Based on suggestions I'm going to go with the drywall and high gloss paint behind the kettles. Behind and to the side of the sink might be a little trickier. I didn't original plan to put anything up aside from some pegboard so now I'm not sure how I would protect behind the sink unless I re-plumbed it....
 
:D

I am with you. While somethings are very cool for style points (shiny pots, control panels with all kinds of lights and switches)... Some parts of the brewery get the basic approach. And you know what? That approach still works.
 
:D

I am with you. While somethings are very cool for style points (shiny pots, control panels with all kinds of lights and switches)... Some parts of the brewery get the basic approach. And you know what? That approach still works.

A lot lighter on the wallet as well, :)!
 
So how would you guys put up a sheet of drywall behind the kettles?

Would you cut the vapor barrier, install a few studs to the wall within the cutouts, place the drywall on the studs, then paint?

I'm all ears, I'm learning a lot as I go here...
 
Just realized that there weren't any studs, rather cement block behind the vapor barrier. If it were me I would leave the vapor barrier as is (unless you want to cut a slit for each vertical stud and the top and sole plates).

Box out your desired frame size using the floor joists to fasten in a top plate and use pressure treated for your sole plate (or they sell these deck building 1'x4'' dense plastic plates you can use to keep the sole plate studs off the floor so they don't get wet and rot).

You could anchor in your sole plate but honestly this is a wall for show, so I would just cut the vertical studs a 1/16-1/8 long and pound them in. This will pinch in the framework to the floor without actually having to anchor it in. If you go this route I would use screws to put in the drywall (I am a screw over nail guy myself). I say that because if you pound on the studs to put nails in you might cause the wall to travel back slightly.
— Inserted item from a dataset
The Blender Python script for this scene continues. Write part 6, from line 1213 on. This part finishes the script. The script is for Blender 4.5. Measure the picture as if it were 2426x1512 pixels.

I would go with two horizontal laid in 4x8 sheets, that should have enough coverage.
 
by the way I think we decided how to incorporate a partial swing arm using the direct TV armature. If we can get the stock we need I will be posting pictures of the master plan in the next week or so.
 
Please do!

I'm leaning towards mounting this to the wall:

Articulating TV Mount

The swing on this will have to be limited for our build unless I go to the trouble to extend my probe cordage from 6ft to 8feet or so for the BK probe. If I don't it won't necessarily reach my BK. But it might be a nice way to at least be able to rein in the armature when moving the rig, or take it off outright.